Global Companies Find Economic Opportunities in UN Sustainable Development Goals

By | January 22, 2018

Many companies are looking past quarterly results to discover long-term economic opportunities in U.N. goals to end poverty and protect the planet, the head of an international business commission has said.

Mark Malloch-Brown’s Business and Sustainable Development Commission has contacted 1,500 CEOs over two years to persuade them that embracing development can boost their bottom line, and will wrap up its work at the Davos World Economic Forum on Tuesday.

“We feel we’ve lit a flame here,” said Malloch-Brown, a British former U.N. deputy secretary-general who will now spearhead campaigning to keep Britain in the European Union.

His 37-strong group included leaders of firms such as Unilever, Merck, Mars, Alibaba, Safaricom and Aviva as well as academics and civil society leaders, urging businesses to adopt U.N. goals for 2030 such as ending poverty and hunger and to slow climate change.

In a report last year, the commission said companies could unlock at least $12 trillion in market opportunities by 2030 and create up to 380 million jobs by focusing on transport, energy, cities, agriculture, food and health.

Malloch-Brown told Reuters the biggest barrier was CEOs’ mindsets.

“CEOs are still terribly preoccupied by quarterly results,” he said. “The hardest argument is to persuade them to persuade their shareholders to let them think – at least in a portion of their business – in the long term.”

Companies such as Unilever and Mars found it was much better to pay African farmers fair, stable prices for cocoa and focus on quality chocolate rather than risk putting farmers out of business with low prices, he said.

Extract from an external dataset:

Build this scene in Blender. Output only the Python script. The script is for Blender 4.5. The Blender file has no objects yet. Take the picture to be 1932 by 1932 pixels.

And insurer Aviva is developing benchmarks so that investors “can judge whether a company is having an impact” in terms of the sustainable development goals, he said.

Another initiative was to develop more “blended finance” for the global development goals involving both public and private sources.

Malloch-Brown said construction firms could tap a vast market for low-cost houses in cities such as Mumbai or Lagos rather than building a “few mansions in Weybridge,” a prosperous English town.

Commission member Amy Jadesimi, managing director of Nigeria’s Lagos Deep Offshore Logistics Base, said the opportunities in emerging economies were huge.

A 330-meter (1080 ft) long Floating Production, Storage and Offshore vessel built for Total will arrive in Nigeria this week from South Korea for completion work before deployment at Nigeria’s 200,000 barrel per day Egina field.

“We’re sending a signal to the world that you can do the most expensive industrial projects in the world here in Africa,” Jadesimi said.